On the women’s side, Canada claimed two of the last three gold for a total of 13.
Choosing a women’s team for Beijing was more straightforward.
Edmonton’s Abby Marks, vice Catherine Clifford, second Paige Papley and lead Jamie Scott were runners-up to Zacharias in Langley.
Papley is ineligible to curl in Beijing next year, so Brianna Cullen of Beausejour, Man., will replace her. Cullen will curl for the University of Alberta next season and thus be able to train with her teammates.
Marks has previous world junior experience playing third for Selena Sturmay in a silver-medal effort in 2019.
“It’s such an amazing opportunity to represent Canada and wear that Maple Leaf again,” Marks said. “The fact we get to play in an Olympic venue is so cool.”
Both the men’s and women’s teams will have training camps on arena ice at November’s Canada Cup in Fredericton.
The men, unfamiliar with each other, will need time and games together.
“For the boys, we’re going to bring them into Edmonton in the summer, (with) the two Newfoundland boys and then they’re going to do some training and competition, the five of them,” Radford said.
“We’ll figure out what competitions work for the five guys to be together.”

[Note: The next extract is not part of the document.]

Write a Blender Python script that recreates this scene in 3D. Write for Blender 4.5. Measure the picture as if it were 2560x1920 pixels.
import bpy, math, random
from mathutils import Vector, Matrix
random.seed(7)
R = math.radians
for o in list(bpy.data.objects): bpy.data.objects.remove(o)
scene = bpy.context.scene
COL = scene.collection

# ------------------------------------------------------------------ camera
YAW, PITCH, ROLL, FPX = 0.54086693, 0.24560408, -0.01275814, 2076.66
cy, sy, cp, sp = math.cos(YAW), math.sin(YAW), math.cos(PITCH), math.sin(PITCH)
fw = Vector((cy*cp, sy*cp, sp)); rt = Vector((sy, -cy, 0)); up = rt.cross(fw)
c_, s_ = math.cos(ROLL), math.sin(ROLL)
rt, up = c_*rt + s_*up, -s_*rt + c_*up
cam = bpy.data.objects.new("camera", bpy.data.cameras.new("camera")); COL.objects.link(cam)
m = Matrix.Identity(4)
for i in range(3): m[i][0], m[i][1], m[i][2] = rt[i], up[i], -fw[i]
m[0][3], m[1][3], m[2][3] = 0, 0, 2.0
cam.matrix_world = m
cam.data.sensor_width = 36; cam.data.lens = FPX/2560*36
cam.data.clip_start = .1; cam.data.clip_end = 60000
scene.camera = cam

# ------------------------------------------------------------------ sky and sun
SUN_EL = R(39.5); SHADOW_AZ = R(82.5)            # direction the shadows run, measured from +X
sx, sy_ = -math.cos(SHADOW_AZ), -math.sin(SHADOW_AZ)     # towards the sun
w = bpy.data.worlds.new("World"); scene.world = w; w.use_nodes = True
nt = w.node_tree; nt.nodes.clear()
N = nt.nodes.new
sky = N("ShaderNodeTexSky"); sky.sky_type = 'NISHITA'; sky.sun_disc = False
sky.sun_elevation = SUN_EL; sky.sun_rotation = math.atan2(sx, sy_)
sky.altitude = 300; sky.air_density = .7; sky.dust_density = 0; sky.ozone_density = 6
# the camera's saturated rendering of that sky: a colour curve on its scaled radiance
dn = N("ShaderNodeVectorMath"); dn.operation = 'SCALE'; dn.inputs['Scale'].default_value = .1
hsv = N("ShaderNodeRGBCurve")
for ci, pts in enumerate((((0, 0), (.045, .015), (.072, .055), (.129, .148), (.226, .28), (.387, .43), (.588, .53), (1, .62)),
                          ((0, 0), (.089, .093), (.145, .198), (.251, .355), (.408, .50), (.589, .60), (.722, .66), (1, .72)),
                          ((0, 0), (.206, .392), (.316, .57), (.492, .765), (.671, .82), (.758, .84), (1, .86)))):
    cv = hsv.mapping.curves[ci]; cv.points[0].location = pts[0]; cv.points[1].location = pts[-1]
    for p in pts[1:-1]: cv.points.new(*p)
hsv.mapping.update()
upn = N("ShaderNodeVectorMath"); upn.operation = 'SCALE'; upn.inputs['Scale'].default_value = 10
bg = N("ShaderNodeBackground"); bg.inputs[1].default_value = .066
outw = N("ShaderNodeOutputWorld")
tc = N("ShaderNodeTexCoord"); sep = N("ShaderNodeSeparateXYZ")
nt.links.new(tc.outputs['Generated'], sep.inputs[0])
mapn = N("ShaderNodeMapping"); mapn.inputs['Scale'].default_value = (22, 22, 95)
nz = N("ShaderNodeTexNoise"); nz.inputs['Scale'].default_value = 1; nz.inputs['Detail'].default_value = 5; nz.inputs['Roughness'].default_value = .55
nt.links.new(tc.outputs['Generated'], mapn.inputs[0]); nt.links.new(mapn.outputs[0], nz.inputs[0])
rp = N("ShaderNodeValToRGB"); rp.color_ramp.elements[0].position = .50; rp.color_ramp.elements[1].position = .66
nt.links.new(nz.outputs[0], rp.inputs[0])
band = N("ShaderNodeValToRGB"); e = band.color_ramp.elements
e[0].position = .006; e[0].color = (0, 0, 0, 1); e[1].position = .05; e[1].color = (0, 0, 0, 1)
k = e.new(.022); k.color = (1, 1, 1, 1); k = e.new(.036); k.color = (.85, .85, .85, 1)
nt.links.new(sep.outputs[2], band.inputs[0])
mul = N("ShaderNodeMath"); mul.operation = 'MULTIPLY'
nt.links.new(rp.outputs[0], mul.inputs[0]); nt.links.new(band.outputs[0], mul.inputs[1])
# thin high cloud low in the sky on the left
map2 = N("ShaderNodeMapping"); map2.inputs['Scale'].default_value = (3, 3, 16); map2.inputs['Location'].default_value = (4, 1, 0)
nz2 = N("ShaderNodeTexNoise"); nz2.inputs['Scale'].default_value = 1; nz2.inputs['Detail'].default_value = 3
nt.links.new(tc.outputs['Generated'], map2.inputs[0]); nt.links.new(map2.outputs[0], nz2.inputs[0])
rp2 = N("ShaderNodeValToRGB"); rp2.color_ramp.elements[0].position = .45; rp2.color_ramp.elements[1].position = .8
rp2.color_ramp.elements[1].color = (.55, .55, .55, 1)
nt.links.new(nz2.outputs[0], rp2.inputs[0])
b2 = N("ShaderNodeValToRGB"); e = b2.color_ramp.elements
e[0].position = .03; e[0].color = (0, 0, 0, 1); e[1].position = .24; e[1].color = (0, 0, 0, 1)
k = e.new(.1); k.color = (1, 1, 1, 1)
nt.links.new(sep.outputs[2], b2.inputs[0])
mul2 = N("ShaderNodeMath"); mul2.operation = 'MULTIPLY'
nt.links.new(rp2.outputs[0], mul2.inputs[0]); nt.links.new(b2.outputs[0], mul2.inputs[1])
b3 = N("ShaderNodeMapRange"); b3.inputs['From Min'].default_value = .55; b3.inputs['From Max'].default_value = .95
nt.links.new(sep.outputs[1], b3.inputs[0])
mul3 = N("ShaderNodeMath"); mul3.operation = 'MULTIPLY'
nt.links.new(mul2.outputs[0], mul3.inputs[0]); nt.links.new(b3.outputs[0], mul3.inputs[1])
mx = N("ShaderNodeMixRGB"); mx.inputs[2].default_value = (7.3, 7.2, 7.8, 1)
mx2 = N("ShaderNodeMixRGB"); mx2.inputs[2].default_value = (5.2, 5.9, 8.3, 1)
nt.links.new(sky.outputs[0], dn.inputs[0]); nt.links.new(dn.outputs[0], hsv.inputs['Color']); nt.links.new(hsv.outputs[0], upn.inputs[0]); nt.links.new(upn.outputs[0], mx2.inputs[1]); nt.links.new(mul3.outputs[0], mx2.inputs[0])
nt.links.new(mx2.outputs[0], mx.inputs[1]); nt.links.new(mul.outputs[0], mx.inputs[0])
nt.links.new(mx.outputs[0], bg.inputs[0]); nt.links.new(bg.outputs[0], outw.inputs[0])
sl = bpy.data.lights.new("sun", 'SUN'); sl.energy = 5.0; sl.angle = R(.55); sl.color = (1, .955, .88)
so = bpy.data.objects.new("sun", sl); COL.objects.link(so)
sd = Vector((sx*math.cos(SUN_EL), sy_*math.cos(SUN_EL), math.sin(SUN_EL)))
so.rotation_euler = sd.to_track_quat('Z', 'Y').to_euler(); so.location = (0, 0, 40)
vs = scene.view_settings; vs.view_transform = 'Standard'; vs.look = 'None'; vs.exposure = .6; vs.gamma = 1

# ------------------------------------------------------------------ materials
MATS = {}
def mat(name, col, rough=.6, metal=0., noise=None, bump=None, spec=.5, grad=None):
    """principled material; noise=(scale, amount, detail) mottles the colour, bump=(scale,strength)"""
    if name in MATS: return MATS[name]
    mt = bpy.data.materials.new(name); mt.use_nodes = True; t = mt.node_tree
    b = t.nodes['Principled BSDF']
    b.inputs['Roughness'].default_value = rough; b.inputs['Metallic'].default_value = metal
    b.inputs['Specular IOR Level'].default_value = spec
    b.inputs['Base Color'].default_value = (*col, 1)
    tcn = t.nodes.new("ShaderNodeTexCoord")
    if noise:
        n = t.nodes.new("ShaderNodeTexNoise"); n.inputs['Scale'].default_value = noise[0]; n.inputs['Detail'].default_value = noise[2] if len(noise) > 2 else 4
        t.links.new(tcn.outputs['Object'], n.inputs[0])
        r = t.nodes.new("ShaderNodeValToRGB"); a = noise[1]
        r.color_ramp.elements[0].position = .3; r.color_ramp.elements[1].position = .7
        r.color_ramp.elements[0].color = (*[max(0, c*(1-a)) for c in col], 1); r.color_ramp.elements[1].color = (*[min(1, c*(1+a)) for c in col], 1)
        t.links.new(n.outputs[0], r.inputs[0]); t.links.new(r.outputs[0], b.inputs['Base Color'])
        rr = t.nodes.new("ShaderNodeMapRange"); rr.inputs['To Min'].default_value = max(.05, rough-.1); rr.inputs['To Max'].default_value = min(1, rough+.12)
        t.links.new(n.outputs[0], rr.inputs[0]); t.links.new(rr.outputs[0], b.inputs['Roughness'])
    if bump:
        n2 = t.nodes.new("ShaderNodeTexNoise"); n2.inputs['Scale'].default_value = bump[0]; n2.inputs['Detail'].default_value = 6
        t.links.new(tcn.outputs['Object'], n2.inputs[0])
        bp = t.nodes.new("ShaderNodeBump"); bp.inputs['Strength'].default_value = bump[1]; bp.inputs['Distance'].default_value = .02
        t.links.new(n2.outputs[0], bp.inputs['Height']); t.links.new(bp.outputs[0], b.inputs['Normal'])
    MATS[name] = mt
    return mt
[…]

Instead of a matter of days between winning a Canadian title and heading to the world championship, the Jacques and Marks teams will be the first to have roughly a full year of preparation, Radford pointed out.
“That’s definitely going to be valuable because we get the chance to train a whole lot over the summer,” Jacques said.
“Once the ice gets back in in July and August, we’ll get practice going and then the curling season starts. Every time we go out onto the ice for practice or to play a game or to go to the gym or a mental training session, it’s nice to know we’re building towards something.”
ICE CHIPS
The Canadian mixed doubles championship is among four national titles to be decided in Portage la Prairie, Man., over the next week and a half.
The winner of the 32-team event represents Canada at the world mixed doubles championship April 18-25 in Kelowna, B.C.
Big names from team curling include the duos of John Morris and Rachel Homan, Jennifer Jones and husband Brent Laing, reigning champions and world silver medallists Jocelyn Peterman and Brett Gallant, and 2018 champions and world bronze medallists Kirk Muyres and Laura Walker.
The national university and college championships are Wednesday to Sunday in Portage.
The Canadian seniors, featuring 2010 Olympic silver medallist Cheryl Bernard, and mixed doubles start next Monday and Tuesday respectively in the city.
In The Rings, a curling column, is published weekly.